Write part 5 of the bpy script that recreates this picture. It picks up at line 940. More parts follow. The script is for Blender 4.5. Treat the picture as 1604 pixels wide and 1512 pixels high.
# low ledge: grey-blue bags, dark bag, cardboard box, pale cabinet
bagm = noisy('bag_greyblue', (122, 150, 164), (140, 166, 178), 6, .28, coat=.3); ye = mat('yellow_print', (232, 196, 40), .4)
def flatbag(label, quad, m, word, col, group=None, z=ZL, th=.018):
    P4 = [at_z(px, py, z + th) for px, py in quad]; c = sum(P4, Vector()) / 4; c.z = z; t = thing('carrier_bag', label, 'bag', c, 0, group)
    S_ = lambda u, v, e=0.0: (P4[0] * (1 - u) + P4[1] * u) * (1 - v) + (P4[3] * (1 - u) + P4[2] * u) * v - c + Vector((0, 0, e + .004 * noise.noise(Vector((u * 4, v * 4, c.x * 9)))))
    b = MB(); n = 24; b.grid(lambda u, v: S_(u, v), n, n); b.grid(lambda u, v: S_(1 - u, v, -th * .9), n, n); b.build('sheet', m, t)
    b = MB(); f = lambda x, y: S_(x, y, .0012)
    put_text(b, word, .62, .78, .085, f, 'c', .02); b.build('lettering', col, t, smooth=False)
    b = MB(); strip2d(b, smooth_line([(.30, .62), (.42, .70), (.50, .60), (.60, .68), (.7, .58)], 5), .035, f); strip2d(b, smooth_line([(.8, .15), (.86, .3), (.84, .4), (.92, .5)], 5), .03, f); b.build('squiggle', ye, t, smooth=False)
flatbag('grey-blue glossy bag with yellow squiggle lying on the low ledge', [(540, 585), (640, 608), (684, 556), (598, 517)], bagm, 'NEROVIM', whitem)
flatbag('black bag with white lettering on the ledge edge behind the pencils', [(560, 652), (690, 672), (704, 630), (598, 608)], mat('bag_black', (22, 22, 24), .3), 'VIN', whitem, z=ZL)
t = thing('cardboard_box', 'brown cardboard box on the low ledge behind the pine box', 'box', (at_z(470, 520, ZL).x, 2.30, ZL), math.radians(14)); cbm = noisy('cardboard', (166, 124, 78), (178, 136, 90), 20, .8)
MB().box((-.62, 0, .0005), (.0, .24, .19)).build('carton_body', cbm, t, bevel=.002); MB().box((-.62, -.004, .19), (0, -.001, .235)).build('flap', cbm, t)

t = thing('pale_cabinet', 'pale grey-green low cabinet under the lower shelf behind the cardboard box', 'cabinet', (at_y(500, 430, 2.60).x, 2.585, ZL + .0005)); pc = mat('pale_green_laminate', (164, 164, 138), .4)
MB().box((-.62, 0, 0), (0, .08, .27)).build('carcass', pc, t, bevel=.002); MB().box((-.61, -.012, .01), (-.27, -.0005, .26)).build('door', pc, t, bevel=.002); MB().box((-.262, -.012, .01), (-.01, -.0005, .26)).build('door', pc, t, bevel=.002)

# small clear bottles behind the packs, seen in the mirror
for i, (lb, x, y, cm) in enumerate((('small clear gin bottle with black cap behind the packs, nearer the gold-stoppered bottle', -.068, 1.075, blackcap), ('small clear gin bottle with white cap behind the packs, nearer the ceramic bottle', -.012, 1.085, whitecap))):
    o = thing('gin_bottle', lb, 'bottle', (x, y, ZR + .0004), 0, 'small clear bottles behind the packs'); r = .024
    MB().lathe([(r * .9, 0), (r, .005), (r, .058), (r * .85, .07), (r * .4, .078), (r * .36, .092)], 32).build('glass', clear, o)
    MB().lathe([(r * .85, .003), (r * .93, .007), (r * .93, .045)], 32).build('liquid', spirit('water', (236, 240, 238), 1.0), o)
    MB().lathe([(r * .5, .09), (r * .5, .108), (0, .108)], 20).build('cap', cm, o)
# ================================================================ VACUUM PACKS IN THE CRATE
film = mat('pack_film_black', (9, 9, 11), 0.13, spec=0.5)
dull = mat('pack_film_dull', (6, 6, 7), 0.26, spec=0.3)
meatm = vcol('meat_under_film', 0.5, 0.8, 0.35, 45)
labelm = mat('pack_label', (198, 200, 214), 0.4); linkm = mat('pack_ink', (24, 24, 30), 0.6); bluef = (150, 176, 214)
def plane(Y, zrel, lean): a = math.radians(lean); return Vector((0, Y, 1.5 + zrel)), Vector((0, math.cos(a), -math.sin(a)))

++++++

▸ Requirement:
Repeat the material from above exactly, word for word.

▸ Finished answer:
Write part 5 of the bpy script that recreates this picture. It picks up at line 940. More parts follow. The script is for Blender 4.5. Treat the picture as 1604 pixels wide and 1512 pixels high.
# low ledge: grey-blue bags, dark bag, cardboard box, pale cabinet
bagm = noisy('bag_greyblue', (122, 150, 164), (140, 166, 178), 6, .28, coat=.3); ye = mat('yellow_print', (232, 196, 40), .4)
def flatbag(label, quad, m, word, col, group=None, z=ZL, th=.018):
    P4 = [at_z(px, py, z + th) for px, py in quad]; c = sum(P4, Vector()) / 4; c.z = z; t = thing('carrier_bag', label, 'bag', c, 0, group)
    S_ = lambda u, v, e=0.0: (P4[0] * (1 - u) + P4[1] * u) * (1 - v) + (P4[3] * (1 - u) + P4[2] * u) * v - c + Vector((0, 0, e + .004 * noise.noise(Vector((u * 4, v * 4, c.x * 9)))))
    b = MB(); n = 24; b.grid(lambda u, v: S_(u, v), n, n); b.grid(lambda u, v: S_(1 - u, v, -th * .9), n, n); b.build('sheet', m, t)
    b = MB(); f = lambda x, y: S_(x, y, .0012)
    put_text(b, word, .62, .78, .085, f, 'c', .02); b.build('lettering', col, t, smooth=False)
    b = MB(); strip2d(b, smooth_line([(.30, .62), (.42, .70), (.50, .60), (.60, .68), (.7, .58)], 5), .035, f); strip2d(b, smooth_line([(.8, .15), (.86, .3), (.84, .4), (.92, .5)], 5), .03, f); b.build('squiggle', ye, t, smooth=False)
flatbag('grey-blue glossy bag with yellow squiggle lying on the low ledge', [(540, 585), (640, 608), (684, 556), (598, 517)], bagm, 'NEROVIM', whitem)
flatbag('black bag with white lettering on the ledge edge behind the pencils', [(560, 652), (690, 672), (704, 630), (598, 608)], mat('bag_black', (22, 22, 24), .3), 'VIN', whitem, z=ZL)
t = thing('cardboard_box', 'brown cardboard box on the low ledge behind the pine box', 'box', (at_z(470, 520, ZL).x, 2.30, ZL), math.radians(14)); cbm = noisy('cardboard', (166, 124, 78), (178, 136, 90), 20, .8)
MB().box((-.62, 0, .0005), (.0, .24, .19)).build('carton_body', cbm, t, bevel=.002); MB().box((-.62, -.004, .19), (0, -.001, .235)).build('flap', cbm, t)

t = thing('pale_cabinet', 'pale grey-green low cabinet under the lower shelf behind the cardboard box', 'cabinet', (at_y(500, 430, 2.60).x, 2.585, ZL + .0005)); pc = mat('pale_green_laminate', (164, 164, 138), .4)
MB().box((-.62, 0, 0), (0, .08, .27)).build('carcass', pc, t, bevel=.002); MB().box((-.61, -.012, .01), (-.27, -.0005, .26)).build('door', pc, t, bevel=.002); MB().box((-.262, -.012, .01), (-.01, -.0005, .26)).build('door', pc, t, bevel=.002)

# small clear bottles behind the packs, seen in the mirror
for i, (lb, x, y, cm) in enumerate((('small clear gin bottle with black cap behind the packs, nearer the gold-stoppered bottle', -.068, 1.075, blackcap), ('small clear gin bottle with white cap behind the packs, nearer the ceramic bottle', -.012, 1.085, whitecap))):
    o = thing('gin_bottle', lb, 'bottle', (x, y, ZR + .0004), 0, 'small clear bottles behind the packs'); r = .024
    MB().lathe([(r * .9, 0), (r, .005), (r, .058), (r * .85, .07), (r * .4, .078), (r * .36, .092)], 32).build('glass', clear, o)
    MB().lathe([(r * .85, .003), (r * .93, .007), (r * .93, .045)], 32).build('liquid', spirit('water', (236, 240, 238), 1.0), o)
    MB().lathe([(r * .5, .09), (r * .5, .108), (0, .108)], 20).build('cap', cm, o)
# ================================================================ VACUUM PACKS IN THE CRATE
film = mat('pack_film_black', (9, 9, 11), 0.13, spec=0.5)
dull = mat('pack_film_dull', (6, 6, 7), 0.26, spec=0.3)
meatm = vcol('meat_under_film', 0.5, 0.8, 0.35, 45)
labelm = mat('pack_label', (198, 200, 214), 0.4); linkm = mat('pack_ink', (24, 24, 30), 0.6); bluef = (150, 176, 214)
def plane(Y, zrel, lean): a = math.radians(lean); return Vector((0, Y, 1.5 + zrel)), Vector((0, math.cos(a), -math.sin(a)))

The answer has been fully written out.